Python's simplicity philosophy

Arthur ajsiegel at optonline.com
Sat Dec 6 09:39:08 EST 2003


On Fri, 05 Dec 2003 02:48:40 -0500, Douglas Alan <nessus at mit.edu>
wrote:

>
>When people assert that
>
>   reduce(add, seq)
>
>is so much harder to use, read, or understand than
>
>   sum(seq)
>
>I find myself incredulous.  People are making such claims either
>because they are sniffing the fumes of their own righteous argument,
>or because they are living on a different planet from me.  On my
>planet, reduce() is trivial to understand and it often comes in handy.
>I find it worrisome that a number of vocal people seem to be living on
>another planet (or could use a bit of fresh air), since if they end up
>having any significant influence on the future of Python, then, from
>where I am standing, Python will be aimed at aliens.  While this may
>be fine and good for aliens, I really wish to use a language designed
>for natives of my world.

The dynamics here are indeed sad.

When an MIT guy says stuff like this, it is discountable because he is
an MIT guy. What is trivial to him...

When a guy like myself, with a degree in English and an MBA says
essentially the same thing - it is more than discounted.  It is
persumptuos, almost, to be participating.

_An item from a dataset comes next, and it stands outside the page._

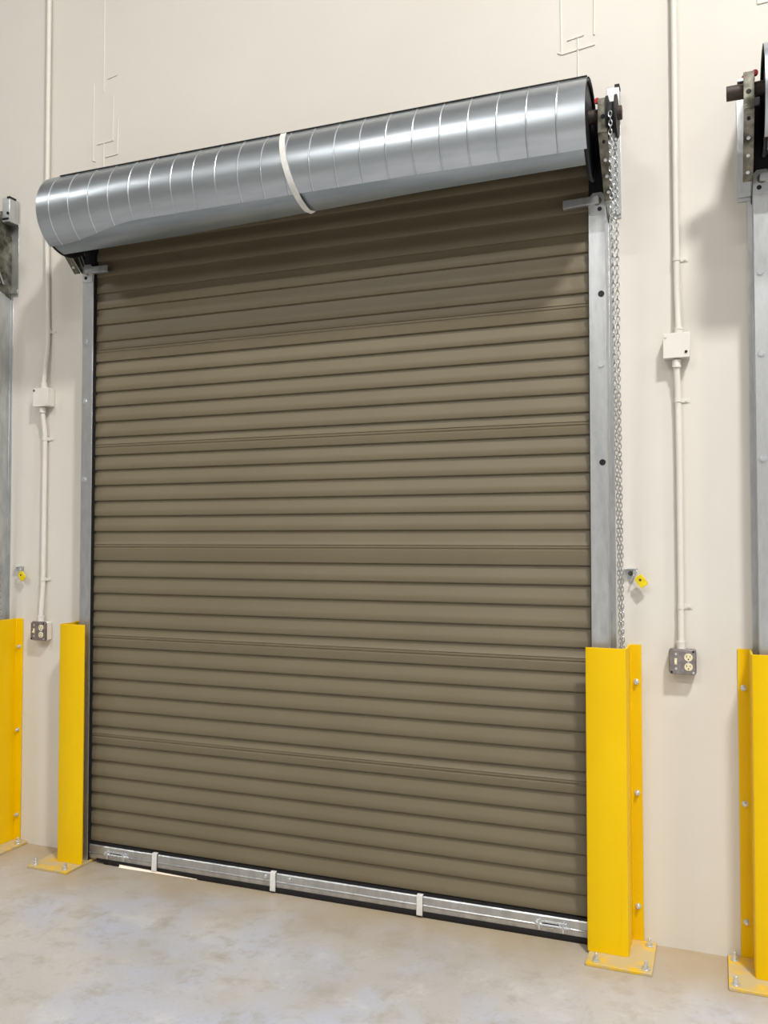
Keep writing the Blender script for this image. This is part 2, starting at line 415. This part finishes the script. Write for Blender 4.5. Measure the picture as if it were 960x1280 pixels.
# ------------------------------------------------------------------ hand chains
def link_mesh(turn):
    m = MB(); pts = []
    for k in range(16):
        t = 2*PI*k/16; u = .0062*math.cos(t); v = .0115*(math.copysign(abs(math.sin(t))**.75, math.sin(t)))
        pts.append((u, 0, v) if not turn else (0, u, v))
    m.tube(pts, .0019, 6, True)
    return m
def strand(y0, y1, z0, z1, x):
    n = int((z0-z1)/.0165)
    return [(x+.001*math.sin(i*.9), y0+(y1-y0)*i/n, z0-.0165*i, (i % 2)) for i in range(n+1)]
XCH = 1.342
spots = strand(-.351, -.105, 3.185, .92, -.001)+strand(-.209, -.080, 3.185, .92, .003)
ch = thing('hand_chain', 'zinc hand chain hanging beside the right guide of the middle door', 'chain', (XC+XCH, 0, 0), 'door hand chains')
protos = None
near = sorted(range(len(spots)), key=lambda i: abs(spots[i][2]-1.75))
vis = [i for i in near if spots[i][2] > 1.16]
pick = vis[:100]; rest = [i for i in range(len(spots)) if i not in set(pick)]
pm = [link_mesh(0).build('chain_link', 'chain', ch), link_mesh(1).build('chain_link', 'chain', ch)]
used = [False, False]
for i in pick:
    x, y, z, t = spots[i]
    o = pm[t]
    if used[t]: o = pm[t].copy(); COL.objects.link(o); o.parent = ch
    used[t] = True
    o.location = (x, y, z)
def many_links(idx):
    m = MB()
    for i in idx:
        x, y, z, t = spots[i]; pts = []
        for k in range(12):
            a = 2*PI*k/12; u = .0062*math.cos(a); v = .0115*(math.copysign(abs(math.sin(a))**.75, math.sin(a)))
            pts.append((x+u, y, z+v) if not t else (x, y+u, z+v))
        m.tube(pts, .0019, 5, True)
    return m
tag(many_links(rest).build('chain_links', 'chain', ch), kind='stuff')
lc = many_links(range(len(spots))).build('hand_chain', 'chain', None, (DX[1]+XCH, 0, 0))
tag(lc, 'zinc hand chain at the left edge in front of a steel guide', 'chain', 'door hand chains')

# ------------------------------------------------------------------ yellow guards
def make_guard(label, x0, s, plate_in=1.216):
    """x0: door centre, s: which jamb (+1 right, -1 left)"""
    t = thing('door_guard', label, 'door guard', (x0+s*1.30, 0, 0), 'yellow steel door guards')
    T, D = .008, -.17
    o = -1.30
    P = [(1.408, -.001), (1.408, -T), (1.366, -T), (1.366, -.158), (1.3625, -.166), (1.355, D), (1.214, D), (1.211, D+.002), (1.211, D+T), (1.353, D+T),
         (1.3575, D+T+.003), (1.358, -.155), (1.358, -.001)]
    sec = [(s*(a+o), b) for a, b in P]
    body = MB().prism(sec, 'z', .012, 1.178).build('guard_post', 'yellow', t, bevel=.001)
    for z in (1.03, .59, .145):
        c = s*(1.388+o)
        MB().hexhead((c, -T, z), (c, -T-.010, z), .0085).cyl((c, -T, z), (c, -T-.0025, z), .0115, 16).cyl((c, -T-.01, z), (c, -T-.018, z), .006, 10).build('wall_bolt', 'zinc', t, bevel=.0008)
    a, b = sorted((s*(plate_in+o), s*(1.456+o)))
    pl = MB().box(a, b, -.268, -.004, 0, .012).build('base_plate', 'plate', t, bevel=.002)
    for cx, cy in ((1.252, -.238), (1.432, -.238), (1.432, -.045)):
        c = s*(cx+o)
        MB().cyl((c, cy, .012), (c, cy, .015), .016, 16).hexhead((c, cy, .015), (c, cy, .027), .011).cyl((c, cy, .027), (c, cy, .042), .0065, 10).build('anchor_bolt', 'zinc', pl, bevel=.0008)
    return t
make_guard('yellow steel guard at the right foot of the middle door, below the hanging chain', XC, 1)
make_guard('yellow steel guard at the left foot of the middle door', XC, -1)
make_guard('yellow steel guard cut off by the left edge of the picture', XC-3.162, 1)
make_guard('yellow steel guard cut off by the right edge of the picture', XC+3.172, -1, 1.236)

# ------------------------------------------------------------------ conduits, boxes, outlets
def conduit(label, pts, straps):
    p0 = pts[-1]
    t = thing('conduit', label, 'conduit', (p0[0], 0, p0[2]), 'white painted conduits on the wall')
    q = [(a-p0[0], b, c-p0[2]) for a, b, c in pts]
    MB().tube(q, .0125, 16).build('pipe', 'conduit', t)
    # end connectors
    for e in (q[-1],) if q[0][2]+p0[2] > 5 else (q[0], q[-1]):
        up = e is q[-1]
        MB().cyl(e, (e[0], e[1], e[2]+(.028 if up else -.028)), .0165, 18).cyl((e[0], e[1], e[2]+(.022 if up else -.022)), (e[0], e[1], e[2]+(.03 if up else -.03)), .018, 18).build('connector', 'conduit', t)
    for z, sx in straps:
        xa = min(q, key=lambda v: abs(v[2]+p0[2]-z))
        def at(z):
            for a, b in zip(q, q[1:]):
                if (a[2]+p0[2]-z)*(b[2]+p0[2]-z) <= 0:
                    f = (a[2]+p0[2]-z)/(a[2]-b[2]+1e-9); return a[0]+(b[0]-a[0])*f, a[1]+(b[1]-a[1])*f
            return xa[0], xa[1]
        cx, cy = at(z); zz = z-p0[2]
        m = MB(); R = .0145
        prof = [(cx-R*math.cos(PI*k/14), cy-R*math.sin(PI*k/14)) for k in range(15)]
        prof = [(cx-R, -.001)]+prof+[(cx+R, -.003), (cx+R+.028, -.003), (cx+R+.028, -.0005), (cx+R-.002, -.0005)]
        inn = [(cx+(R-.0025)*math.cos(PI*k/14), cy-(R-.0025)*math.sin(PI*k/14)) for k in range(15)]
        prof = prof+inn+[(cx-R+.0025, -.001)]
        m.prism(prof, 'z', zz-.009, zz+.009)
        m.cyl((cx+R+.016, -.003, zz), (cx+R+.016, -.008, zz), .005, 12)
        m.build('pipe_strap', 'conduit', t)
    return t
def ez(a, b, za, zb, n=6): return [(a[0]+(b[0]-a[0])*sm(k/n), a[1]+(b[1]-a[1])*sm(k/n), za+(zb-za)*k/n) for k in range(n+1)]
xr = -.130
conduit('upper white conduit run right of the middle door, rising from the junction box', [(xr-.004, -.018, 7.0), (xr-.003, -.018, 3.3)]+ez((xr-.002, -.018), (xr+.002, -.03), 2.62, 2.405), [(2.715, 1), (4.9, 1)])
conduit('lower white conduit run right of the middle door, between junction box and outlet', ez((xr-.006, -.03), (xr-.002, -.018), 2.308, 2.12)+[(xr, -.018, 1.9)]+ez((xr, -.018), (xr+.0, -.028), 1.34, 1.172), [(2.15, 1), (1.335, 1)])
xl = -3.300
conduit('upper white conduit run left of the middle door, passing behind the hood end', [(xl-.012, -.018, 7.0), (xl-.004, -.018, 3.3)]+ez((xl+.012, -.018), (xl+.0, -.03), 2.66, 2.395), [(2.70, 1), (4.9, 1)])
conduit('lower white conduit run left of the middle door, between junction box and outlet', ez((xl-.006, -.03), (xl+.003, -.02), 2.296, 2.12)+[(xl+.003, -.02, 1.9)]+ez((xl+.002, -.02), (xl-.003, -.028), 1.40, 1.170), [(2.13, 1), (1.39, 1)])

def jbox(label, x0, z0, dots):
    t = thing('junction_box', label, 'junction box', (x0, 0, z0), 'white junction boxes on the wall')
    MB().box(-.049, .049, -.050, 0, 0, .096).build('box', 'conduit', t, bevel=.004)
    MB().box(-.0505, .0505, -.0545, -.0505, -.0015, .0975).build('cover', 'conduit', t, bevel=.0025)
    for dx, dz, mt in dots:
        MB().cyl((dx, -.0545, dz), (dx, -.0575, dz), .0055, 14).build('screw', mt, t)
    return t
jbox('white junction box on the conduit right of the middle door', -.135, 2.314, ((.036, .020, 'black'), (-.040, .084, 'conduit')))
jbox('white junction box on the conduit left of the middle door', -3.302, 2.298, ((-.040, .084, 'steel_dark'), (.042, .012, 'conduit')))

def outlet(label, x0, z0, body):
    t = thing('outlet_box', label, 'electrical outlet', (x0, 0, z0), 'grey steel outlet boxes')
    MB().box(-.049, .049, -.040, 0, 0, .096).build('box', body, t, bevel=.006)
    cv = [(-.050+.012*(1-math.cos(a)) if 0 else 0, 0) for a in (0,)]
    def rr(hx, hz, r, cz, n=5):
        pts = []
        for cx, cz2, a0 in ((hx-r, hz-r, 0), (-hx+r, hz-r, 90), (-hx+r, -hz+r, 180), (hx-r, -hz+r, 270)):
            for k in range(n+1):
                a = math.radians(a0+90*k/n); pts.append((cx+r*math.cos(a), cz+cz2+r*math.sin(a)))
        return pts
    cp = MB().prism(rr(.051, .050, .012, .048), 'y', -.042, -.040).prism(rr(.047, .046, .010, .048), 'y', -.052, -.042).build('cover_plate', 'cover', t, bevel=.002)
    for dz in (.067, .030):
        r = .0155; pts = []
        for k in range(28):
            a = 2*PI*k/28; pts.append((.022+r*math.cos(a), dz+max(-.0140, min(.0140, r*math.sin(a)))))
        rc = MB().prism(pts, 'y', -.0545, -.052).build('receptacle', 'ivory', t, bevel=.0006)
        MB().box(.0145, .0165, -.0552, -.054, dz-.001, dz+.008).build('slot', 'black', rc)
        MB().box(.0275, .0295, -.0552, -.054, dz, dz+.007).build('slot', 'black', rc)
        MB().cyl((.022, -.0552, dz-.007), (.022, -.054, dz-.007), .0026, 12).build('ground_hole', 'black', rc)
    sw = MB().box(-.030, -.020, -.0545, -.052, .036, .062).build('switch', 'ivory', t, bevel=.001)
    MB().prism([(-.0545, .052), (-.0635, .044), (-.0635, .040), (-.0545, .043)], 'x', -.028, -.022).build('toggle', 'ivory', sw, bevel=.0008)
    for dx, dz, mt in ((-.040, .008, 'black'), (.040, .089, 'black'), (-.024, .022, 'zinc'), (.022, .0485, 'zinc'), (.040, .008, 'zinc'), (-.024, .078, 'zinc')):
        MB().cyl((dx, -.052, dz), (dx, -.0545, dz), .0045, 12).build('screw', mt, t)
    return t
outlet('grey steel outlet box with ivory sockets right of the middle door', -.125, 1.075, 'cover')
outlet('grey steel outlet box with ivory sockets left of the middle door', -3.300, 1.073, 'conduit')

# ------------------------------------------------------------------ chain keepers with yellow tags
def keeper(label, tlabel, x, z):
    t = thing('chain_keeper', label, 'bracket', (x, 0, z), 'steel chain keepers on the wall')
    # triangular wall plate with a folded lip along the top and a sloping right edge
    MB().prism([(-.026, .030), (.026, .030), (.026, .024), (.005, -.030), (-.005, -.030), (-.026, .024)], 'y', -.003, 0).build('wall_plate', 'steel', t, bevel=.0008)
    MB().prism([(-.026, .030), (.026, .030), (.020, .027), (-.02, .027)], 'y', -.030, 0).prism([(.022, .028), (.026, .028), (.004, -.018), (.0, -.018)], 'y', -.030, -.001).build('keeper_lip', 'zinc', t, bevel=.0008)
    MB().hexhead((-.001, -.003, .010), (-.001, -.010, .010), .007).cyl((-.001, -.003, .01), (-.001, -.0045, .01), .010, 14).build('screw', 'steel_dark', t)
    g = thing('hang_tag', tlabel, 'tag', (x+.026, -.034, z+.004), 'yellow tags hanging from the keepers')
    ca, sa = math.cos(math.radians(-36)), math.sin(math.radians(-36))
    R = lambda u, v: (u*ca+v*(-sa)*-1*-1, 0) if 0 else (u*math.cos(math.radians(36))-v*math.sin(math.radians(36))*-1*-1, u*math.sin(math.radians(36))+v*math.cos(math.radians(36)))
    out = [(-.014, -.004), (-.009, 0), (.009, 0), (.014, -.004), (.014, -.036), (.011, -.040), (-.011, -.040), (-.014, -.036)]
    sh = [R(u*1.25, v*1.2-.004) for u, v in out]
    MB().prism(sh, 'y', -.004, .004).build('tag_plate', 'tag', g, bevel=.001)
    ring = [(.010*math.cos(2*PI*k/20)-.004, .004*math.sin(2*PI*k/20), .008+.010*math.sin(2*PI*k/20)) for k in range(20)]
    MB().tube(ring, .0013, 6, True).build('wire_ring', 'zinc', g)
    mk = [(R(0.0+.005*math.cos(2*PI*k/14), -.022+.005*math.sin(2*PI*k/14))) for k in range(14)]
    MB().prism(mk, 'y', -.0048, -.0035).build('rivet_or_gleam', 'steel_dark', g)
keeper('small steel chain keeper on the wall beside the middle door chain', 'yellow tag hanging from the keeper right of the middle door', -.320, 1.452)
keeper('small steel chain keeper on the wall near the left edge', 'yellow tag hanging from the keeper near the left edge', -3.470, 1.424)

# ------------------------------------------------------------------ light
def area(name, loc, sx, sy, power, col=(1, .988, .968), rot=(0, 0, 0)):
    l = bpy.data.lights.new(name, 'AREA'); l.shape = 'RECTANGLE'; l.size = sx; l.size_y = sy; l.energy = power; l.color = col
    o = bpy.data.objects.new(name, l); COL.objects.link(o); o.location = loc; o.rotation_euler = rot
    return o
area('ceiling_lamp', (2.0, -3.9, 8.2), .8, .5, 900)
area('ceiling_lamp', (-3.6, -8.2, 8.2), 1.8, .3, 420)
area('ceiling_lamp', (1.7, -8.2, 8.2), 1.8, .3, 330)
area('ceiling_lamp', (7.5, -4.2, 8.2), 1.3, .4, 330)
area('ceiling_lamp', (-9.0, -6.2, 8.2), 1.3, .4, 220)
area('ceiling_lamp', (-3.6, -13.2, 8.2), 1.8, .3, 260)
area('ceiling_lamp', (4.0, -13.2, 8.2), 1.8, .3, 260)
sun = bpy.data.lights.new('sun', 'SUN'); sun.energy = 12; sun.angle = .01
so = bpy.data.objects.new('sun', sun); COL.objects.link(so); so.rotation_euler = (math.radians(-48), 0, math.radians(12))
wd = bpy.data.worlds.new('sky'); sc.world = wd; wd.use_nodes = True
nt = wd.node_tree; bg = nt.nodes['Background']
st = nt.nodes.new('ShaderNodeTexSky'); st.sky_type = 'HOSEK_WILKIE'; st.sun_direction = (0.1, .7, .7)
nt.links.new(st.outputs['Color'], bg.inputs['Color']); bg.inputs['Strength'].default_value = 1.0

# ------------------------------------------------------------------ camera
cam = bpy.data.cameras.new('camera'); co = bpy.data.objects.new('camera', cam); COL.objects.link(co)
cam.sensor_fit = 'VERTICAL'; cam.sensor_height = 24; cam.lens = 24*1075/1280
co.location = (0, -3.6, 1.6)
co.rotation_euler = (math.radians(90+1.81), 0, math.radians(21.07))
cam.clip_start = .05; cam.clip_end = 200
sc.camera = co
sc.view_settings.view_transform = 'Standard'; sc.view_settings.look = 'None'
sc.view_settings.gamma = 1; sc.view_settings.exposure = -0.45; sc.view_settings.use_curve_mapping = False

The silliness of the converstations here, about what "I" of course can
understand, but cannot expect others to grasp easily have been indeed
a near downfall, in my eyes. At times, as you say, a broad and
depressing insult seems to be eminating from those discussions.

I've never noticed much insight in those discussion, and none  have
served the practical decision making process in connection with the
future of Python well, at all.

I would probably include the "sum" decision in the mix.